AVALIAÇÃO Muito bom
(Paris Pieds Nus)
DIREÇÃO Fiona Gordon
ELENCO Fiona Gordon, Dominique Abel e Emmanuelle Riva
PRODUÇÃO França e Bélgica, 2016. 83 min. 12 anos.
O escracho e o grotesco ganharam tanto espaço nas comédias contemporâneas que acabamos esquecendo como sorrir pode ser mais divertido do que gargalhar.
"Perdidos em Paris", novo trabalho da dupla Dominique Abel e Fiona Gordon (de "Rumba"), retoma um tipo de humor suave, baseado num modo irônico de representar as pessoas e as coisas.
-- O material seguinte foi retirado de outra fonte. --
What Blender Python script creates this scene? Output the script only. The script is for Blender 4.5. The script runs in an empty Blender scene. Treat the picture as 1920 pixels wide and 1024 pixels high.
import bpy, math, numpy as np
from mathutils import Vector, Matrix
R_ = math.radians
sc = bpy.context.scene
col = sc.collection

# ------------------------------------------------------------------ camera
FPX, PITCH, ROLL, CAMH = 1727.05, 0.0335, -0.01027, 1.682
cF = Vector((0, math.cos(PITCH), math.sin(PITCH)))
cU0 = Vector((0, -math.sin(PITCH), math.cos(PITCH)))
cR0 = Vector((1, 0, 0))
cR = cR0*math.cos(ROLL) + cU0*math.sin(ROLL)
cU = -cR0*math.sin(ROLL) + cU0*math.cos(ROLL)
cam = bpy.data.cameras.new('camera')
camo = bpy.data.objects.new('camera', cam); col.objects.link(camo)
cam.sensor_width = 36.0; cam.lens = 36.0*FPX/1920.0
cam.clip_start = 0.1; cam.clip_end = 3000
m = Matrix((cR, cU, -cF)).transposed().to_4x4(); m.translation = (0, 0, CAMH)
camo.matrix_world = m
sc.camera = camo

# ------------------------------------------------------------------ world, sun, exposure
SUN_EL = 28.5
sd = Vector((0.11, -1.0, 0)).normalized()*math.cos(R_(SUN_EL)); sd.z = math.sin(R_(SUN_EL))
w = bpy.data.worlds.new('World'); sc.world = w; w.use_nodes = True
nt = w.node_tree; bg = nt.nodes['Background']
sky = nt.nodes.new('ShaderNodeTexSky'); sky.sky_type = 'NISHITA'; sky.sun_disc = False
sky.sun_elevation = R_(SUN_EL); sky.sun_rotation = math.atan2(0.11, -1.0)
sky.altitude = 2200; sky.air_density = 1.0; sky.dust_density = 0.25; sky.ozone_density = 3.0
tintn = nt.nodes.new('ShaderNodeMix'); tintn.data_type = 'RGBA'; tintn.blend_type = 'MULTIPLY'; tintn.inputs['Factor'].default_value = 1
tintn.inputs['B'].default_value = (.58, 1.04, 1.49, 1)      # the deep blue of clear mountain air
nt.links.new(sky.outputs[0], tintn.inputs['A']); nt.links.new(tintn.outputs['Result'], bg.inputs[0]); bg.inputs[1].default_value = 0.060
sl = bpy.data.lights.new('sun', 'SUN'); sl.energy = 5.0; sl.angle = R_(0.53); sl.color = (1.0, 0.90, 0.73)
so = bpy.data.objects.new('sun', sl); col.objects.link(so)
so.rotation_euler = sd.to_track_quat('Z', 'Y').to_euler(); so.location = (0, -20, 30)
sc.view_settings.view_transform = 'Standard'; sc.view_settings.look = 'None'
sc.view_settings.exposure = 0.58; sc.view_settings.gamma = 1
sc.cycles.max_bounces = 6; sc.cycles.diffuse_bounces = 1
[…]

Esse retorno à essência da graça visa recuperar o duplo sentido da palavra, o gracioso e o engraçado. O trajeto leva também ao burlesco, tipo de humor feito de desajuste e desencaixe, no qual as ações desencadeiam a desordem progressiva e tornam risível nossa fragilidade.
Tudo começa quando a canadense Fiona (Gordon) recebe devolvida uma carta que enviara a Martha, tia querida que se mudou para Paris há muitos anos. Preocupada, ela embarca para a França levada pelo impulso de repor a ordem.
O motivo da busca logo desencadeia uma série de situações baseadas em desencontros e confusões. E os imprevistos só aumentam quando o acaso reúne a viajante e Dom (Abel), morador de rua adepto da vida no improviso.
As peripécias da dupla exploram as possibilidades físicas do burlesco, valorizadas com seus corpos magricelas e com gestos coreografados que alimentam muitas confusões. Nessa tradição de fazer bagunça com elegância, eles evocam antepassados como Max Linder, Jacques Tati e Pierre Étaix, praticantes de um humor equilibrista, mais irônico que anárquico.
Além da habilidade de complementar a mecânica com a dinâmica e de nos levar a uma Paris sugerida, alheia ao consumo turístico, Gordon e Abel também conquistam ao incorporar outros sentimentos, como a melancolia, ao humor.
Esse conjunto de qualidades ainda ganha um bônus com uma das últimas aparições de Emmanuelle Riva, mito do cinema francês que morreu em janeiro deste ano.
Martha é um daqueles presentes extraviados que o cinema nos entrega, um papel em que a força do olhar e da voz de Riva, impregnados em personagens trágicos, ganha outro sentido. Pimpante e lunática, a atriz envia sinais de sua alegria de viver nesse outro mundo no qual ela nunca morrerá.